--- START OF Recorded data ---
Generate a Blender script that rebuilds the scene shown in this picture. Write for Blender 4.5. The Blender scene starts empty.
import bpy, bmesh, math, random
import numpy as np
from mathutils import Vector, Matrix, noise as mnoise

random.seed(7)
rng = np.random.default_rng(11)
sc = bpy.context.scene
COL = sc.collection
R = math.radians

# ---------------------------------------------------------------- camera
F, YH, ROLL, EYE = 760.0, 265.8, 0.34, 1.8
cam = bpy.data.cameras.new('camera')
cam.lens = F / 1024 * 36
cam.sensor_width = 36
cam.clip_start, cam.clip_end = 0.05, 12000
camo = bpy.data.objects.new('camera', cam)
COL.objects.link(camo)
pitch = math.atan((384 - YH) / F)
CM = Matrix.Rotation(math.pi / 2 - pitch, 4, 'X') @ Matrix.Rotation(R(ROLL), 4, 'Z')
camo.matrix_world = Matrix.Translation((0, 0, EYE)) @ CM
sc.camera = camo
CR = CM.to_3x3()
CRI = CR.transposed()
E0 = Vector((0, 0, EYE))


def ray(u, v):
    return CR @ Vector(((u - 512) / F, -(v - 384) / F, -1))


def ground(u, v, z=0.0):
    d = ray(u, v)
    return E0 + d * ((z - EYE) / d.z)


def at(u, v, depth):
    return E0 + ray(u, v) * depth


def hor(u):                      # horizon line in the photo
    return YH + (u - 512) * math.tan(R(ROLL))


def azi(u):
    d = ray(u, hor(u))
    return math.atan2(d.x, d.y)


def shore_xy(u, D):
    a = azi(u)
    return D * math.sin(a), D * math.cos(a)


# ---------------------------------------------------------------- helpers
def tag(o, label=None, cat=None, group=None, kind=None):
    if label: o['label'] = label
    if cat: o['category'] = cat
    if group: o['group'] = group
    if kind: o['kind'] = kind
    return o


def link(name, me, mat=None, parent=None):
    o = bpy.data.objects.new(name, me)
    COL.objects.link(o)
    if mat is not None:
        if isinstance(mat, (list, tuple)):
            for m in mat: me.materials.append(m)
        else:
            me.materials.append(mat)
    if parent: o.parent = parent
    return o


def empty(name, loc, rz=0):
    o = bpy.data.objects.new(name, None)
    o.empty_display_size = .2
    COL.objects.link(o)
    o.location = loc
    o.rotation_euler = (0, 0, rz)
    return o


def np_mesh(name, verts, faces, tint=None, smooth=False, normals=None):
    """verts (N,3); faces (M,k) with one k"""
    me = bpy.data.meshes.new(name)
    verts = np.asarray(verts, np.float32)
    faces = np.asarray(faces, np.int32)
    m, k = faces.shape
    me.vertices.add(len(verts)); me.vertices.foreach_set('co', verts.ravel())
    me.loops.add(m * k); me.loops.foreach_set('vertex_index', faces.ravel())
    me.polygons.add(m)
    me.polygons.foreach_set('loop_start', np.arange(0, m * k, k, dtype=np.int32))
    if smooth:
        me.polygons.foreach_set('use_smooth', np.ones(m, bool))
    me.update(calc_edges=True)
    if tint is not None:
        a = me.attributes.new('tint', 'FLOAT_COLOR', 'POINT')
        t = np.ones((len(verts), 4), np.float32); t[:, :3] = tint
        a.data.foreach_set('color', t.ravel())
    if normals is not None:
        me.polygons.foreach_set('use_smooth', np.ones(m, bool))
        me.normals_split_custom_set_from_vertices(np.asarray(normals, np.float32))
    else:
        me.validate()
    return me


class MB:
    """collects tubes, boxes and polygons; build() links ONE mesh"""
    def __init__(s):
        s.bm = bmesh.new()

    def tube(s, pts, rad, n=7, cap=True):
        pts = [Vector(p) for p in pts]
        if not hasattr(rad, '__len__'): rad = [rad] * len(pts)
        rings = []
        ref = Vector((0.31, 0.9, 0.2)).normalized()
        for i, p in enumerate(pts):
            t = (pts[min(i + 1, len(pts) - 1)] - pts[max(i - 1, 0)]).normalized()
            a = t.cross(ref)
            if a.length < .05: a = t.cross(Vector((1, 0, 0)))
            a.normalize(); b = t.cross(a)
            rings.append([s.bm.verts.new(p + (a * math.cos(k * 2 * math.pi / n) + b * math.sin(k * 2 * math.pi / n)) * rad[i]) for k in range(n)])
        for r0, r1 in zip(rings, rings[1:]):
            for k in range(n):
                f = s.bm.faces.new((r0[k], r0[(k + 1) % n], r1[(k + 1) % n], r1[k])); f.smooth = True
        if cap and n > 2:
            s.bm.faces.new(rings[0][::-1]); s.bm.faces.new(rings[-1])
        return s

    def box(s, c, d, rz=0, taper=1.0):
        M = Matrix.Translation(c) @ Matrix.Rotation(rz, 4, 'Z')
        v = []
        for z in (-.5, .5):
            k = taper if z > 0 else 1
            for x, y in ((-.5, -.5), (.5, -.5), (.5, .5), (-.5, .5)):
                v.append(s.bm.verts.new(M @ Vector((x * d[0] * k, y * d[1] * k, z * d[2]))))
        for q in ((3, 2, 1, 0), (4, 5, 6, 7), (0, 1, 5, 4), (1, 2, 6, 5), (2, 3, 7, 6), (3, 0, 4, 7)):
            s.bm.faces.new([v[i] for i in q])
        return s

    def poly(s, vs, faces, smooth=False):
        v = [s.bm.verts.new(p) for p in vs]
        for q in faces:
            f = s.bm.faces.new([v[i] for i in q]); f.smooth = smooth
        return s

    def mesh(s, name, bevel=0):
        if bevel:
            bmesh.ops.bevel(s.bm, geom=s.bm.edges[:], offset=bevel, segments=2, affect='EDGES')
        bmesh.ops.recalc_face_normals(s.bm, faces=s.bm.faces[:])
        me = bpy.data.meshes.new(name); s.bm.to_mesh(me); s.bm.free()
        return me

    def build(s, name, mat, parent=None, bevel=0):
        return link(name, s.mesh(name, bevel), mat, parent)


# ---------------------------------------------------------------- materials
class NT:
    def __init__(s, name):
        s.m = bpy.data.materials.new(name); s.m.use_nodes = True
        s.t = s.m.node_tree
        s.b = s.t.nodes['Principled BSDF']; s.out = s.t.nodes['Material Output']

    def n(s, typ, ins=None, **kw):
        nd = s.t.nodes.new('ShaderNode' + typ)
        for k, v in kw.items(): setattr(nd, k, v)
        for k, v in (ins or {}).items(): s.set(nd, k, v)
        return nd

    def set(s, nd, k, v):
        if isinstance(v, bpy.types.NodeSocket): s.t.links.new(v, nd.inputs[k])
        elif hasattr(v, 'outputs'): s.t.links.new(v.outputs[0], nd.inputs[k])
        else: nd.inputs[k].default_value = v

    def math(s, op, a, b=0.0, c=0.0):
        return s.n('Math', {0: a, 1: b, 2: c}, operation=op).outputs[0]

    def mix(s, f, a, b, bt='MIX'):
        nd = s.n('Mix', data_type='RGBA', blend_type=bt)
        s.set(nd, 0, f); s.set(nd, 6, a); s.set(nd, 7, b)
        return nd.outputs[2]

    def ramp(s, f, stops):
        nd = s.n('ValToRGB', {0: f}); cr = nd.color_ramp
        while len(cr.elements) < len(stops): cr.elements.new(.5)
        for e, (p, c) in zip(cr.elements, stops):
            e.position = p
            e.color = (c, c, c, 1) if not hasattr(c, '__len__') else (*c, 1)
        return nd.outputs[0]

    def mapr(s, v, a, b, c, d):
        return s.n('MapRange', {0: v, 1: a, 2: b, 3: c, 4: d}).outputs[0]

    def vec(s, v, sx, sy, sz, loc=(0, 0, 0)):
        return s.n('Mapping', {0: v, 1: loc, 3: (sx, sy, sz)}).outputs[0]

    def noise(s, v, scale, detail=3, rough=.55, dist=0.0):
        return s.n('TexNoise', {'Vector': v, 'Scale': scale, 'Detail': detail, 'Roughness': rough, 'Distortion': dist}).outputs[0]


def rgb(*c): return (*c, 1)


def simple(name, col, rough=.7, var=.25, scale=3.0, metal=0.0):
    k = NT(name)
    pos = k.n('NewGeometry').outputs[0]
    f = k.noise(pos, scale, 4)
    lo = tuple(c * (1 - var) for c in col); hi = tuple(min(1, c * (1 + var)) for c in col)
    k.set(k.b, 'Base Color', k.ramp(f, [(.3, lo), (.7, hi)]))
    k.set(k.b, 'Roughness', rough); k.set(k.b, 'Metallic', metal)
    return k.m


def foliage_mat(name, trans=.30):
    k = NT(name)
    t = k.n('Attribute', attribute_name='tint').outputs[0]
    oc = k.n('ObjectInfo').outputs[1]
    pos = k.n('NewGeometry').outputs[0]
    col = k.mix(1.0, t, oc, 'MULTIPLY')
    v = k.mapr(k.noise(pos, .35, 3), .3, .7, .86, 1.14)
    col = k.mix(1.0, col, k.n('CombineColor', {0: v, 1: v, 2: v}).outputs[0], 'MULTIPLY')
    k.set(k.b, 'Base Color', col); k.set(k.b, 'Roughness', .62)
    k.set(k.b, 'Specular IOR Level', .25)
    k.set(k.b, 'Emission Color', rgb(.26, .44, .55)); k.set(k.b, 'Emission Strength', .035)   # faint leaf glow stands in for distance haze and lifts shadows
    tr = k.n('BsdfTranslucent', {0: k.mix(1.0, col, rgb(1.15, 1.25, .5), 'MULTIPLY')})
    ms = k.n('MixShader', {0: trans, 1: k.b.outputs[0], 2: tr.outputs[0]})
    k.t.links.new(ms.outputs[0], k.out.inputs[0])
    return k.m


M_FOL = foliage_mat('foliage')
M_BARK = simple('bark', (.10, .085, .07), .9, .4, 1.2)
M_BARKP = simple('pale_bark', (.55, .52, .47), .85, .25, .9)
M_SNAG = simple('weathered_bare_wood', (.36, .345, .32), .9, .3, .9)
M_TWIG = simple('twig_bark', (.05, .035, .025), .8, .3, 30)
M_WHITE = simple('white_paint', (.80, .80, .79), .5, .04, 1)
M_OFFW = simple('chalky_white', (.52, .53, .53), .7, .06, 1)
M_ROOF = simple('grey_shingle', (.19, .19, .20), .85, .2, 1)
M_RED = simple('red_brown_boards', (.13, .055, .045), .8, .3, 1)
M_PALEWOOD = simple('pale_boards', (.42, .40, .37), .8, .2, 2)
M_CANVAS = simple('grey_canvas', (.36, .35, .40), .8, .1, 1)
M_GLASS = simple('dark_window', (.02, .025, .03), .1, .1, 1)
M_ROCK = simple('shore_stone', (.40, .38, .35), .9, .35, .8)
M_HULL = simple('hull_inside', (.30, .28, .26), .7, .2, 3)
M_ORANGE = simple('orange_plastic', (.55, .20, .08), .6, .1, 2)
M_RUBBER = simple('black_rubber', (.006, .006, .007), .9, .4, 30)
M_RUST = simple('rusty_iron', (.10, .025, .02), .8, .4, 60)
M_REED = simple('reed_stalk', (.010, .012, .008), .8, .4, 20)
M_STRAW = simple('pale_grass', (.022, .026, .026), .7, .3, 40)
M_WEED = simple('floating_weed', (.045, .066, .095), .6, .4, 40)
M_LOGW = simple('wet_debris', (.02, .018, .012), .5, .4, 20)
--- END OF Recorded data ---
Return, please, the lines of the data from the first through the line containing "return YH + (u - 512) * math.tan(R(ROLL))", both kept, exactly as they stand and nothing more.

§ **Solution for this problem**:
Generate a Blender script that rebuilds the scene shown in this picture. Write for Blender 4.5. The Blender scene starts empty.
import bpy, bmesh, math, random
import numpy as np
from mathutils import Vector, Matrix, noise as mnoise

random.seed(7)
rng = np.random.default_rng(11)
sc = bpy.context.scene
COL = sc.collection
R = math.radians

# ---------------------------------------------------------------- camera
F, YH, ROLL, EYE = 760.0, 265.8, 0.34, 1.8
cam = bpy.data.cameras.new('camera')
cam.lens = F / 1024 * 36
cam.sensor_width = 36
cam.clip_start, cam.clip_end = 0.05, 12000
camo = bpy.data.objects.new('camera', cam)
COL.objects.link(camo)
pitch = math.atan((384 - YH) / F)
CM = Matrix.Rotation(math.pi / 2 - pitch, 4, 'X') @ Matrix.Rotation(R(ROLL), 4, 'Z')
camo.matrix_world = Matrix.Translation((0, 0, EYE)) @ CM
sc.camera = camo
CR = CM.to_3x3()
CRI = CR.transposed()
E0 = Vector((0, 0, EYE))


def ray(u, v):
    return CR @ Vector(((u - 512) / F, -(v - 384) / F, -1))


def ground(u, v, z=0.0):
    d = ray(u, v)
    return E0 + d * ((z - EYE) / d.z)


def at(u, v, depth):
    return E0 + ray(u, v) * depth


def hor(u):                      # horizon line in the photo
    return YH + (u - 512) * math.tan(R(ROLL))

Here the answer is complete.